▶ The problem
Copy the data that follows exactly. Include no pictures.
═══ Available data
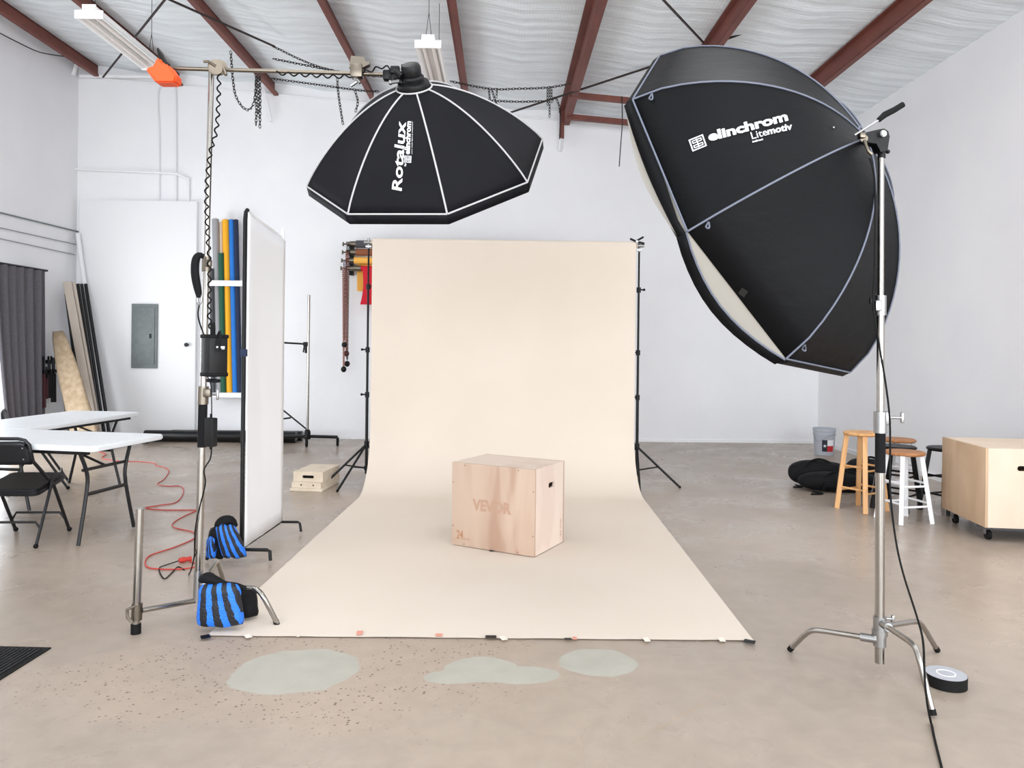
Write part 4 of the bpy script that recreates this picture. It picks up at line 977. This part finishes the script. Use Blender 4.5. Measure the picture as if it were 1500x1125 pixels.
pouch(t, P(356, 884, 4.1), .15, .15, .08, .3, tilt=-.2, seed=4, mat='blackcloth')
obj('top_flap', MB().tube([P(295, 850, 3.93), P(300, 847, 3.92), P(312, 849, 3.92), P(328, 857, 3.94), P(345, 859, 3.96), P(360, 862, 3.98)], [.018, .026, .026, .022, .02, .012], 12, smooth=3), M['blackcloth'], t)
obj('carry_strap', MB().tube([P(297, 850, 3.98), P(301, 841, 4.02), P(312, 842, 4.05), P(318, 852, 4.04)], .008, 8, smooth=4), M['blackcloth'], t)
c2 = P(330, 790, 5.1)
t = sandbag(c2, 0, 'blue and black striped sandbag hung over the near foot of the white panel')
pouch(t, P(317, 795, 5.09), .13, .22, .09, -.5, tilt=.2, seed=7, shear=.02, mat='blackcloth')
pouch(t, P(337, 793, 5.06), .15, .23, .09, .15, tilt=.1, seed=9, shear=-.03)
pouch(t, P(309, 802, 5.03), .07, .15, .05, -.5, tilt=.15, seed=12, shear=.01)
obj('top_flap', MB().tube([P(318, 776, 5.06), P(321, 768, 5.06), P(328, 763, 5.08), P(338, 763, 5.1), P(345, 771, 5.12)], [.018, .03, .034, .032, .018], 12, smooth=3), M['blackcloth'], t)

# ------------------------------------------------------------------ white panel on feet
Ya, Yb = 5.2, 5.98
na, nb = P(354, 800, Ya), P(410, 767, Yb); xA, xB = na.x-.0, nb.x
zb = .085; ztp = P(352, 306, Ya).z
t = thing('scrim_panel', 'tall white fabric panel in a black frame standing edge-on left of the backdrop', 'panel', ((xA+xB)/2, (Ya+Yb)/2, 0))
A0, B0 = V(xA, Ya, 0), V(xB, Yb, 0)
def pp_(f, z): p_ = A0.lerp(B0, f); return V(p_.x, p_.y, z)
obj('frame', MB().tube([pp_(.97, zb), pp_(0, zb), pp_(0, ztp-.07), pp_(.015, ztp-.02), pp_(.05, ztp)], .0145, 10), M['black'], t)
obj('top_sleeve', MB().tube([pp_(.05, ztp), pp_(.3, ztp-.035), pp_(.6, ztp-.055), pp_(.94, ztp-.09), pp_(.985, ztp-.12), pp_(1, ztp-.17), pp_(1, zb)], .012, 10, smooth=2), M['white'], t)
rws = []
for i in range(25):
    f = i/24; row = []
    for j in range(15):
        g2 = j/14; z = zb+.01+(ztp-.03-zb)*f
        zsag = .09*g2**.7*max(0, (f-.6))/.4
        p_ = pp_(.0+g2, z-zsag)
        off = -.02*math.sin(PI*g2)*math.sin(PI*f)+.005*noise.noise(Vector((g2*8+f*2, f*1.2, 0)))
        row.append(p_+V(.018+off, -.0, 0))
    rws.append(row)
o = obj('fabric', MB().grid(rws), M['white'], t, sharp=80); so = o.modifiers.new('c', 'SOLIDIFY'); so.thickness = .002
ftA = V(xA, Ya, zb)
obj('foot', MB().tube([ftA+V(-.22, -.02, .0), ftA+V(.18, -.03, .0), ftA+V(.20, -.03, -.01), ftA+V(.205, -.035, -.07)], .012, 8).tube([ftA+V(-.2, -.02, 0), ftA+V(-.22, -.02, -.02), ftA+V(-.225, -.02, -.072)], .012, 8), M['black'], t)
ftB = V(xB, Yb, zb)
obj('foot', MB().tube([ftB+V(-.2, 0, .0), ftB+V(.14, -.0, .0), ftB+V(.155, 0, -.01), ftB+V(.165, 0, -.073)], .010, 8), M['black'], t)
obj('corner_joint', MB().box(pp_(0, 1.41), (.04, .04, .05), bev=.005), M['navy'], t, label='small dark blue tape wrap')

# ------------------------------------------------------------------ folding tables
def folding_table(corner, ang, L, W_, H, label):
    """corner = right near corner, long side runs along direction ang, width along ang-90deg"""
    t = thing('folding_table', label, 'table', (corner[0], corner[1], 0), ang, 'white folding tables')
    mb = MB(); r = .05; pl_ = []
    for cx_, cy_, a0 in ((L-r, -r, 0), (L-r, -W_+r, -PI/2), (r, -W_+r, -PI), (r, -r, -1.5*PI)):
        for k in range(6):
            a_ = a0+PI/2-PI/2*k/5; pl_.append((cx_+r*math.cos(a_), cy_+r*math.sin(a_)))
    mb.prism(pl_, .04, Matrix.Translation((0, 0, H-.04)))
    bmesh.ops.bevel(mb.bm, geom=[e for e in mb.bm.edges if e.calc_face_angle(0) > 1.0], offset=.008, segments=2, affect='EDGES')
    obj('tabletop', mb, M['tabletop'], t, world=False)
    obj('under_frame', MB().box((L/2, -.07, H-.055), (L-.2, .03, .03)).box((L/2, -W_+.07, H-.055), (L-.2, .03, .03)), M['black'], t, world=False)
    for xx, sg in ((.22, 1), (L-.22, -1)):
        for yy, s2 in ((-.12, 1), (-W_+.12, -1)):
            obj('leg', MB().tube([(xx, yy-.0*s2, H-.05), (xx-.01*sg, yy-.07*s2, H-.22), (xx-.01*sg, yy-.07*s2, H-.36), (xx-.02*sg, yy+.02*s2, .01)], .014, 10, smooth=3), M['dgrey_metal'], t, world=False)
        obj('leg_brace', MB().tube([(xx, -.16, H-.2), (xx, -W_+.16, H-.2)], .012, 8).tube([(xx-.01*sg, -.19, .36), (xx-.01*sg, -W_+.19, .36)], .014, 8).tube([(xx, -W_/2, H-.2), (xx+.38*sg, -W_/2, H-.06)], .010, 8), M['dgrey_metal'], t, world=False)
    return t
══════
▶ Exercise solution
Write part 4 of the bpy script that recreates this picture. It picks up at line 977. This part finishes the script. Use Blender 4.5. Measure the picture as if it were 1500x1125 pixels.
pouch(t, P(356, 884, 4.1), .15, .15, .08, .3, tilt=-.2, seed=4, mat='blackcloth')
obj('top_flap', MB().tube([P(295, 850, 3.93), P(300, 847, 3.92), P(312, 849, 3.92), P(328, 857, 3.94), P(345, 859, 3.96), P(360, 862, 3.98)], [.018, .026, .026, .022, .02, .012], 12, smooth=3), M['blackcloth'], t)
obj('carry_strap', MB().tube([P(297, 850, 3.98), P(301, 841, 4.02), P(312, 842, 4.05), P(318, 852, 4.04)], .008, 8, smooth=4), M['blackcloth'], t)
c2 = P(330, 790, 5.1)
t = sandbag(c2, 0, 'blue and black striped sandbag hung over the near foot of the white panel')
pouch(t, P(317, 795, 5.09), .13, .22, .09, -.5, tilt=.2, seed=7, shear=.02, mat='blackcloth')
pouch(t, P(337, 793, 5.06), .15, .23, .09, .15, tilt=.1, seed=9, shear=-.03)
pouch(t, P(309, 802, 5.03), .07, .15, .05, -.5, tilt=.15, seed=12, shear=.01)
obj('top_flap', MB().tube([P(318, 776, 5.06), P(321, 768, 5.06), P(328, 763, 5.08), P(338, 763, 5.1), P(345, 771, 5.12)], [.018, .03, .034, .032, .018], 12, smooth=3), M['blackcloth'], t)

# ------------------------------------------------------------------ white panel on feet
Ya, Yb = 5.2, 5.98
na, nb = P(354, 800, Ya), P(410, 767, Yb); xA, xB = na.x-.0, nb.x
zb = .085; ztp = P(352, 306, Ya).z
t = thing('scrim_panel', 'tall white fabric panel in a black frame standing edge-on left of the backdrop', 'panel', ((xA+xB)/2, (Ya+Yb)/2, 0))
A0, B0 = V(xA, Ya, 0), V(xB, Yb, 0)
def pp_(f, z): p_ = A0.lerp(B0, f); return V(p_.x, p_.y, z)
obj('frame', MB().tube([pp_(.97, zb), pp_(0, zb), pp_(0, ztp-.07), pp_(.015, ztp-.02), pp_(.05, ztp)], .0145, 10), M['black'], t)
obj('top_sleeve', MB().tube([pp_(.05, ztp), pp_(.3, ztp-.035), pp_(.6, ztp-.055), pp_(.94, ztp-.09), pp_(.985, ztp-.12), pp_(1, ztp-.17), pp_(1, zb)], .012, 10, smooth=2), M['white'], t)
rws = []
for i in range(25):
    f = i/24; row = []
    for j in range(15):
        g2 = j/14; z = zb+.01+(ztp-.03-zb)*f
        zsag = .09*g2**.7*max(0, (f-.6))/.4
        p_ = pp_(.0+g2, z-zsag)
        off = -.02*math.sin(PI*g2)*math.sin(PI*f)+.005*noise.noise(Vector((g2*8+f*2, f*1.2, 0)))
        row.append(p_+V(.018+off, -.0, 0))
    rws.append(row)
o = obj('fabric', MB().grid(rws), M['white'], t, sharp=80); so = o.modifiers.new('c', 'SOLIDIFY'); so.thickness = .002
ftA = V(xA, Ya, zb)
obj('foot', MB().tube([ftA+V(-.22, -.02, .0), ftA+V(.18, -.03, .0), ftA+V(.20, -.03, -.01), ftA+V(.205, -.035, -.07)], .012, 8).tube([ftA+V(-.2, -.02, 0), ftA+V(-.22, -.02, -.02), ftA+V(-.225, -.02, -.072)], .012, 8), M['black'], t)
ftB = V(xB, Yb, zb)
obj('foot', MB().tube([ftB+V(-.2, 0, .0), ftB+V(.14, -.0, .0), ftB+V(.155, 0, -.01), ftB+V(.165, 0, -.073)], .010, 8), M['black'], t)
obj('corner_joint', MB().box(pp_(0, 1.41), (.04, .04, .05), bev=.005), M['navy'], t, label='small dark blue tape wrap')

# ------------------------------------------------------------------ folding tables
def folding_table(corner, ang, L, W_, H, label):
    """corner = right near corner, long side runs along direction ang, width along ang-90deg"""
    t = thing('folding_table', label, 'table', (corner[0], corner[1], 0), ang, 'white folding tables')
    mb = MB(); r = .05; pl_ = []
    for cx_, cy_, a0 in ((L-r, -r, 0), (L-r, -W_+r, -PI/2), (r, -W_+r, -PI), (r, -r, -1.5*PI)):
        for k in range(6):
            a_ = a0+PI/2-PI/2*k/5; pl_.append((cx_+r*math.cos(a_), cy_+r*math.sin(a_)))
    mb.prism(pl_, .04, Matrix.Translation((0, 0, H-.04)))
    bmesh.ops.bevel(mb.bm, geom=[e for e in mb.bm.edges if e.calc_face_angle(0) > 1.0], offset=.008, segments=2, affect='EDGES')
    obj('tabletop', mb, M['tabletop'], t, world=False)
    obj('under_frame', MB().box((L/2, -.07, H-.055), (L-.2, .03, .03)).box((L/2, -W_+.07, H-.055), (L-.2, .03, .03)), M['black'], t, world=False)
    for xx, sg in ((.22, 1), (L-.22, -1)):
        for yy, s2 in ((-.12, 1), (-W_+.12, -1)):
            obj('leg', MB().tube([(xx, yy-.0*s2, H-.05), (xx-.01*sg, yy-.07*s2, H-.22), (xx-.01*sg, yy-.07*s2, H-.36), (xx-.02*sg, yy+.02*s2, .01)], .014, 10, smooth=3), M['dgrey_metal'], t, world=False)
        obj('leg_brace', MB().tube([(xx, -.16, H-.2), (xx, -W_+.16, H-.2)], .012, 8).tube([(xx-.01*sg, -.19, .36), (xx-.01*sg, -W_+.19, .36)], .014, 8).tube([(xx, -W_/2, H-.2), (xx+.38*sg, -W_/2, H-.06)], .010, 8), M['dgrey_metal'], t, world=False)
    return t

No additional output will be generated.